A Path to Redemption: Pointers for Improvement
The community’s feedback is a roadmap to salvation. To salvage Cricket 26, Big Antz must prioritize:
- Stability Above All: A single, massive patch dedicated solely to eliminating crashes and teleportation glitches.
- Batting Rebalance: Inject power and satisfaction into shot-making, particularly through the off-side.
- Physics Overhaul: Retune ball swing and fielding mechanics to feel challenging yet fair and predictable.
- Online Integrity: Dedicate servers and netcode for a smooth, consistent, and cheat-resistant online experience.
- Visual Polish: Enhance the broadcast presentation with vibrant colours and dynamic camera work.
In Conclusion: A Hopeful Plea
Cricket 26 is not beyond saving. Its core ideas and visual prowess provide a strong foundation. However, at present, it is a game of unrealized potential, buried under an avalanche of avoidable errors. The difference between a hard game and a broken one is the difference between a challenging opponent and a faulty controller. Currently, players are battling the latter.

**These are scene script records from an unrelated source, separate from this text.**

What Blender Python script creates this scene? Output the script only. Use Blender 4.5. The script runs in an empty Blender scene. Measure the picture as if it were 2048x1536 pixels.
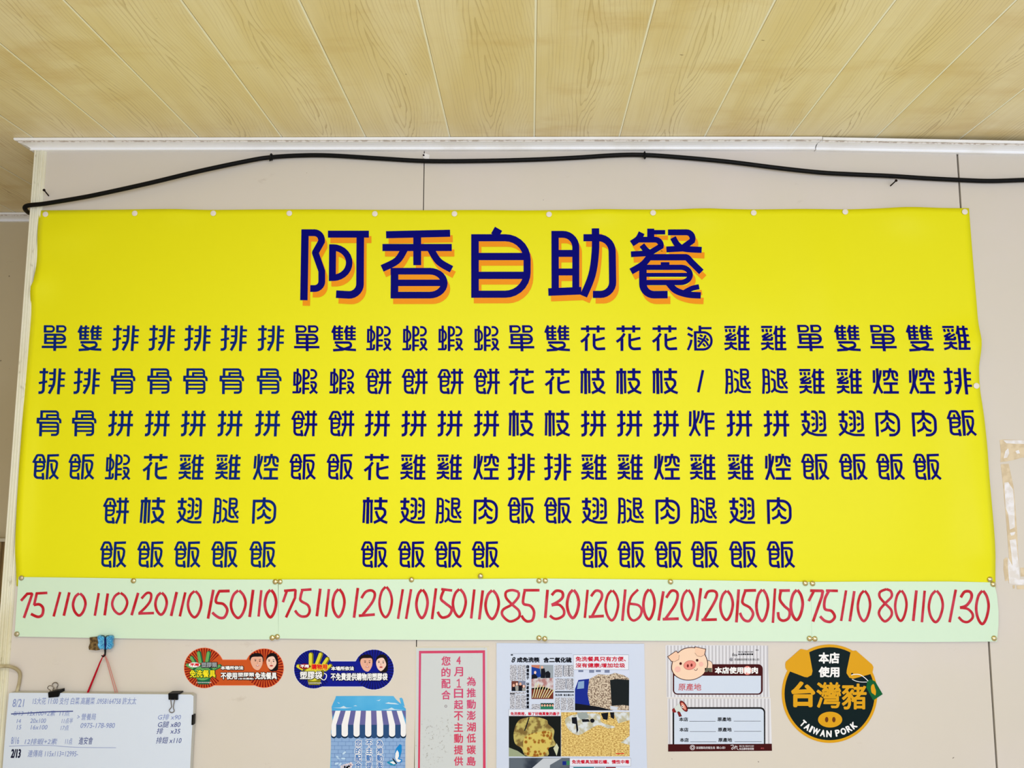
import bpy, math, random
from mathutils import Vector, Matrix
random.seed(7)
S = bpy.context.scene
C = S.collection
# ------------------------------------------------------------------ camera
F = 1575.0; CX, CY = 1024.0, 768.0; D = 2.31; CZ = 1.62
nc = Vector((36, -181, -F)).normalized()
u0 = Vector((36, 13712, -F)); uc = (u0 - nc * u0.dot(nc)).normalized()
xc = nc.cross(uc)
M3 = Matrix((xc, nc, uc))
cam = bpy.data.cameras.new('camera'); cam.sensor_width = 36; cam.sensor_fit = 'HORIZONTAL'
cam.lens = 36 * F / 2048; cam.clip_start = 0.05
co = bpy.data.objects.new('camera', cam); C.objects.link(co)
co.matrix_world = Matrix.Translation((0, -D, CZ)) @ M3.to_4x4()
S.camera = co
# ------------------------------------------------------------------ world, lights, exposure
S.view_settings.view_transform = 'Standard'; S.view_settings.look = 'None'
S.view_settings.gamma = 1; S.view_settings.use_curve_mapping = False
S.view_settings.exposure = 0.06
W = bpy.data.worlds.new('world'); S.world = W; W.use_nodes = True
bg = W.node_tree.nodes['Background']; bg.inputs[0].default_value = (0.90, 0.985, 1.13, 1); bg.inputs[1].default_value = 0.78


def area(name, loc, target, sx, sy, power, col):
    l = bpy.data.lights.new(name, 'AREA'); l.shape = 'RECTANGLE'; l.size = sx; l.size_y = sy
    l.energy = power; l.color = col
    o = bpy.data.objects.new(name, l); C.objects.link(o); o.location = loc
    o.rotation_euler = (Vector(target) - Vector(loc)).to_track_quat('-Z', 'Y').to_euler()
    return o


area('doorway_daylight', (1.2, -4.6, 1.5), (0.0, -0.6, 2.75), 4.2, 1.9, 80, (0.92, 0.98, 1.18))
area('ceiling_tube_light', (-0.4, -2.0, 2.56), (-0.4, -1.8, 0), 1.2, 0.12, 22, (1.0, 0.96, 0.82))


# ------------------------------------------------------------------ helpers
def ray(px, py):
    return M3 @ Vector((px - CX, CY - py, -F))


def P(px, py, off=0.0):
    """point of the wall plane (raised by off towards the room) seen at a pixel"""
    d = ray(px, py); t = (D - off) / d.y
    return Vector((d.x * t, -off, CZ + d.z * t))


def PC(px, py, z):
    d = ray(px, py); t = (z - CZ) / d.z
    return Vector((d.x * t, -D + d.y * t, z))


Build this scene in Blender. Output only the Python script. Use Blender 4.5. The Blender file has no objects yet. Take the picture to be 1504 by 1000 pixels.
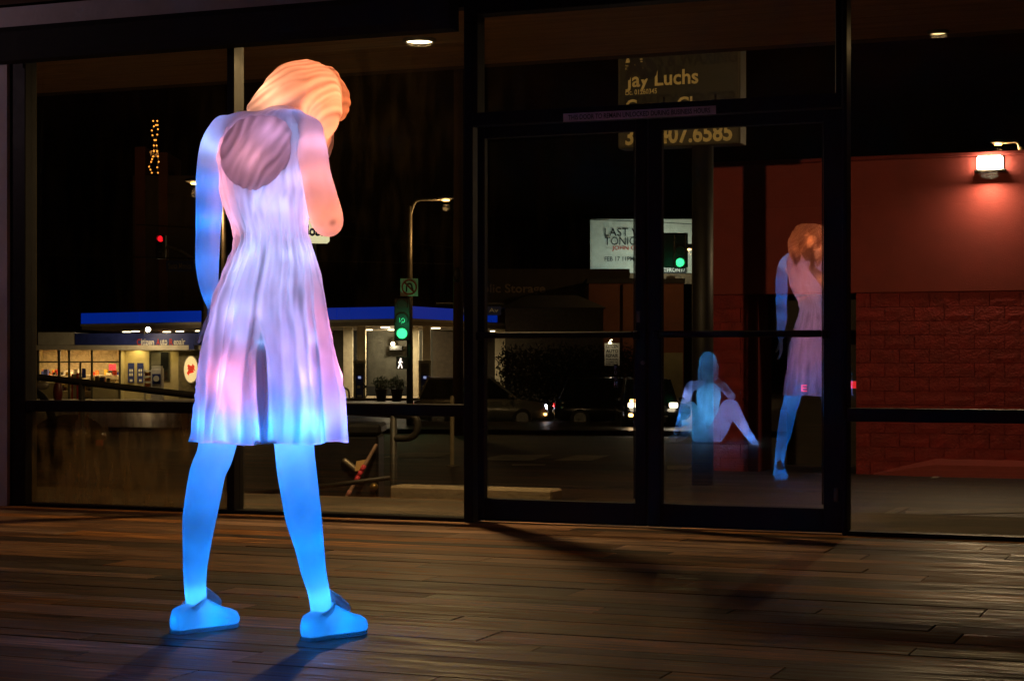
import bpy, math, random
from mathutils import Vector, Matrix, noise
random.seed(7)
R = math.radians
scene = bpy.context.scene
COL = scene.collection

# ---------------------------------------------------------------- camera / world / exposure
FPX, HOR, YAW = 2673.0, 529.0, R(21.75)
CAM = Vector((0.0, -9.1, 0.873))
FWD = Vector((-math.sin(YAW), math.cos(YAW), 0)); RGT = Vector((math.cos(YAW), math.sin(YAW), 0))
cam = bpy.data.cameras.new('camera'); camo = bpy.data.objects.new('camera', cam); COL.objects.link(camo)
camo.location = CAM; camo.rotation_euler = (R(90), 0, YAW)
cam.sensor_width = 36; cam.lens = FPX / 1504 * 36; cam.shift_y = 29 / 1504; cam.clip_end = 2000; cam.clip_start = 0.05
scene.camera = camo
world = bpy.data.worlds.new('World'); scene.world = world; world.use_nodes = True
wn = world.node_tree; bg = wn.nodes['Background']
sky = wn.nodes.new('ShaderNodeTexSky'); sky.sky_type = 'NISHITA'; sky.sun_disc = False
sky.sun_elevation = R(-4); sky.sun_rotation = R(200)
wn.links.new(sky.outputs[0], bg.inputs[0]); bg.inputs[1].default_value = 0.004
scene.view_settings.view_transform = 'Standard'; scene.view_settings.look = 'None'
scene.view_settings.gamma = 1; scene.view_settings.exposure = 0; scene.view_settings.use_curve_mapping = False
scene.cycles.use_denoising = True
scene.cycles.use_adaptive_sampling = False
scene.cycles.max_bounces = 10; scene.cycles.diffuse_bounces = 4; scene.cycles.glossy_bounces = 4
scene.cycles.transparent_max_bounces = 24; scene.cycles.transmission_bounces = 4
scene.cycles.caustics_reflective = False; scene.cycles.caustics_refractive = False
scene.cycles.sample_clamp_indirect = 12

def P(px, py, d):            # photo pixel at camera depth d -> world
    return CAM + d * (FWD + RGT * ((px - 752) / FPX) + Vector((0, 0, (HOR - py) / FPX)))
def G(px, py, Y):            # photo pixel on the world plane y = Y
    k = FWD + RGT * ((px - 752) / FPX) + Vector((0, 0, (HOR - py) / FPX))
    return CAM + k * ((Y - CAM.y) / k.y)
def GX(px, Y): return G(px, HOR, Y).x
def gz(Y): return -0.70 if Y < 17 else (-0.70 - (min(Y, 45) - 17) * 0.025)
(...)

We sincerely hope the developers heed this clear, loud feedback. There is a masterpiece trapped within Cricket 26. With the right, focused patches that address these basic issues, the narrative can change. We would be delighted to one day write a follow-up piece praising a remarkable comeback. Until then, the wait for a truly great modern cricket game continues, and the legacy of Cricket 19 remains, ironically, unchallenged by its own successor.